Every line from the first one to the line containing "return t * t * (3 - 2 * t)" should be echoed exactly; leave out the rest.

..............................

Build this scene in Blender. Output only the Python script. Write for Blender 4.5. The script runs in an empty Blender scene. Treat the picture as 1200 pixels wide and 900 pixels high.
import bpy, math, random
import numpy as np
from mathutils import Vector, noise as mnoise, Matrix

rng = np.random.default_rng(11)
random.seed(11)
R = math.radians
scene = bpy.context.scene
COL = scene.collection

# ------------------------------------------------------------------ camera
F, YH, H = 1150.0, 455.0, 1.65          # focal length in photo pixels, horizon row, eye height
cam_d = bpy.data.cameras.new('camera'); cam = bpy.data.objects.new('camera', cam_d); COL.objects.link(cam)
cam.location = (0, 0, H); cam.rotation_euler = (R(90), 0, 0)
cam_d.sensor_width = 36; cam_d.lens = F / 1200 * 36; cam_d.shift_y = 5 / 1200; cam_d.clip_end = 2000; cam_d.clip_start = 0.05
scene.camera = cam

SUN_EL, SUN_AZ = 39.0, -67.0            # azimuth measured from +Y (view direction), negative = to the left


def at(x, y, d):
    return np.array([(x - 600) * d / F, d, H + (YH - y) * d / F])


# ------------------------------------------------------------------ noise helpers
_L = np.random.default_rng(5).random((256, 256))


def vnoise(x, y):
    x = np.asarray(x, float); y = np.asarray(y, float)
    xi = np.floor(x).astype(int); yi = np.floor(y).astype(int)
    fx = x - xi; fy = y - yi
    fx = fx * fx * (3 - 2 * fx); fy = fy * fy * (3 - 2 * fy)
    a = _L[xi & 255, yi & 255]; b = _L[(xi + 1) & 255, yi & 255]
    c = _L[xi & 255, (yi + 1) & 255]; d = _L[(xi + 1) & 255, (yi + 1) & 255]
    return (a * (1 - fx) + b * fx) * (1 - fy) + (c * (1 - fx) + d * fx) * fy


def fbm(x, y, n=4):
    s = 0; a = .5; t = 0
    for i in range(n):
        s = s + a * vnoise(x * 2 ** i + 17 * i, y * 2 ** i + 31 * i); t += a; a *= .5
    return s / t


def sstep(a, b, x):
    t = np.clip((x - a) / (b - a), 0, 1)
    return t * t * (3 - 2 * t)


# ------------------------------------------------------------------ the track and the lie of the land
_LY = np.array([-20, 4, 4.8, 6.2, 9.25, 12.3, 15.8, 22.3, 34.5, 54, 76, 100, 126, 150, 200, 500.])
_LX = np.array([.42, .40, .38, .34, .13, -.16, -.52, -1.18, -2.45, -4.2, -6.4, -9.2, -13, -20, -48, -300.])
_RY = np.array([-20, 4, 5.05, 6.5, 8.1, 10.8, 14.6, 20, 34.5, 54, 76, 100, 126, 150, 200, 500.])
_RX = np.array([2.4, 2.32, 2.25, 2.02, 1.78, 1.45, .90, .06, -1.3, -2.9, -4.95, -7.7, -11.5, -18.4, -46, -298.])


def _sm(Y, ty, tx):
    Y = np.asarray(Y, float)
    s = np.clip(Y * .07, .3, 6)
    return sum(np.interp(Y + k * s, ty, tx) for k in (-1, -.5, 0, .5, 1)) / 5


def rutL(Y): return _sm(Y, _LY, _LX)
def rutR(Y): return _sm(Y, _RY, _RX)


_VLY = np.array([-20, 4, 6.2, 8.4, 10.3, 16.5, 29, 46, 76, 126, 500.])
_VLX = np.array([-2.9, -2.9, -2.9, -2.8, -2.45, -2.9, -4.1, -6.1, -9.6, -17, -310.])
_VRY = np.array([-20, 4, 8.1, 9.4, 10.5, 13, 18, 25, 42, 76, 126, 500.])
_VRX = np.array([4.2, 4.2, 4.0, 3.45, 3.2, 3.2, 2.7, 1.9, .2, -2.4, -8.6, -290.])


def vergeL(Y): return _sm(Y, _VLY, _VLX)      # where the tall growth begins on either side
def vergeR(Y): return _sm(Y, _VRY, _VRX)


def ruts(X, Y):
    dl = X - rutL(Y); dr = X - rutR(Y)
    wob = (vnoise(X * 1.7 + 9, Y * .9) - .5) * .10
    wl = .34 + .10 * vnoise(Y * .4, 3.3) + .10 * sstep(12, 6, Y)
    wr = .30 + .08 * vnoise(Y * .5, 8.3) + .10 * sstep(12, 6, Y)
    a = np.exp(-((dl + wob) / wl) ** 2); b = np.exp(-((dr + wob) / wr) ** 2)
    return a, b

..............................

◆ Completed exercise:
Build this scene in Blender. Output only the Python script. Write for Blender 4.5. The script runs in an empty Blender scene. Treat the picture as 1200 pixels wide and 900 pixels high.
import bpy, math, random
import numpy as np
from mathutils import Vector, noise as mnoise, Matrix

rng = np.random.default_rng(11)
random.seed(11)
R = math.radians
scene = bpy.context.scene
COL = scene.collection

# ------------------------------------------------------------------ camera
F, YH, H = 1150.0, 455.0, 1.65          # focal length in photo pixels, horizon row, eye height
cam_d = bpy.data.cameras.new('camera'); cam = bpy.data.objects.new('camera', cam_d); COL.objects.link(cam)
cam.location = (0, 0, H); cam.rotation_euler = (R(90), 0, 0)
cam_d.sensor_width = 36; cam_d.lens = F / 1200 * 36; cam_d.shift_y = 5 / 1200; cam_d.clip_end = 2000; cam_d.clip_start = 0.05
scene.camera = cam

SUN_EL, SUN_AZ = 39.0, -67.0            # azimuth measured from +Y (view direction), negative = to the left


def at(x, y, d):
    return np.array([(x - 600) * d / F, d, H + (YH - y) * d / F])


# ------------------------------------------------------------------ noise helpers
_L = np.random.default_rng(5).random((256, 256))


def vnoise(x, y):
    x = np.asarray(x, float); y = np.asarray(y, float)
    xi = np.floor(x).astype(int); yi = np.floor(y).astype(int)
    fx = x - xi; fy = y - yi
    fx = fx * fx * (3 - 2 * fx); fy = fy * fy * (3 - 2 * fy)
    a = _L[xi & 255, yi & 255]; b = _L[(xi + 1) & 255, yi & 255]
    c = _L[xi & 255, (yi + 1) & 255]; d = _L[(xi + 1) & 255, (yi + 1) & 255]
    return (a * (1 - fx) + b * fx) * (1 - fy) + (c * (1 - fx) + d * fx) * fy


def fbm(x, y, n=4):
    s = 0; a = .5; t = 0
    for i in range(n):
        s = s + a * vnoise(x * 2 ** i + 17 * i, y * 2 ** i + 31 * i); t += a; a *= .5
    return s / t


def sstep(a, b, x):
    t = np.clip((x - a) / (b - a), 0, 1)
    return t * t * (3 - 2 * t)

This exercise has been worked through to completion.